Harvard University. Photo: Jacob Rus.

Harvard University is using the admissions criteria it devised to discriminate against Jewish students in the 1920s against Asian-Americans today, an opinion piece in the New York Post charged on Thursday.

Seeking to “smoke out” the ethnic identity of students, Harvard requires applicants to give their parents’ place of birth, their mother’s maiden name, and disclose whether the family has ever changed its name. These, together with an interview with admissions, were devised by Harvard to maintain a strict Jewish quota in the 1920s, wrote Betsy McCaughey, a senior fellow at the London Center for Policy Research.

McCaughey’s piece was published just a few days after 64 Asian American groups filed a complaint with the Federal government alleging that Harvard was practicing discriminatory policy in its admissions.

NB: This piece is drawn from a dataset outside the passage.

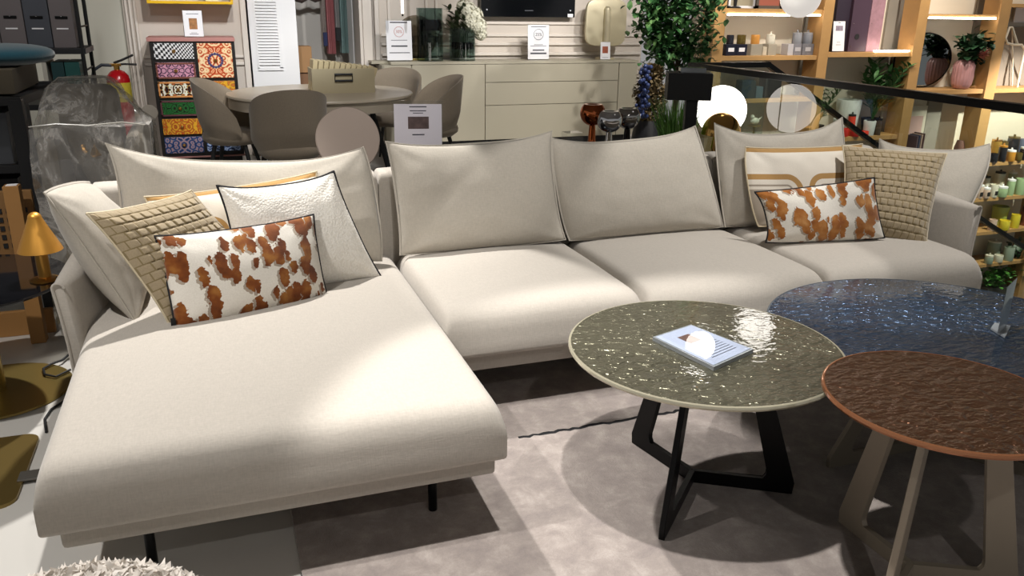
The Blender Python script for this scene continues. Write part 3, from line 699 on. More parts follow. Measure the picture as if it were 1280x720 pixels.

Harvard General Counsel Robert W. Iuliano responded to the allegations saying the university’s admissions practice is “fully lawful” and “holistic” in its approach.

“Amazingly, no matter how the racial makeup of the applicant pool changes year to year, the outcome is the same cookie-cutter student body,” which includes a 15 to 18 percent Asian American population, wrote McCaughey.

In 1922, Harvard president A. Lawrence Lowell wrote a letter urging a quota for Jewish students of 15 percent, roughly the amount of Asian-American students attending each of Harvard’s classes today.

Harvard was not unique in restricting Jewish students in the 1920s, as Ivy League schools across the East Coast adopted the discriminatory practice. By 1919, 40% of Columbia’s student body was Jewish, but that number dropped to below 15 percent with the adoption of quota policies over the next decade.

An opinion in the Wall Street Journal on Tuesday called Asian-Americans the “new Jews of Harvard admissions.”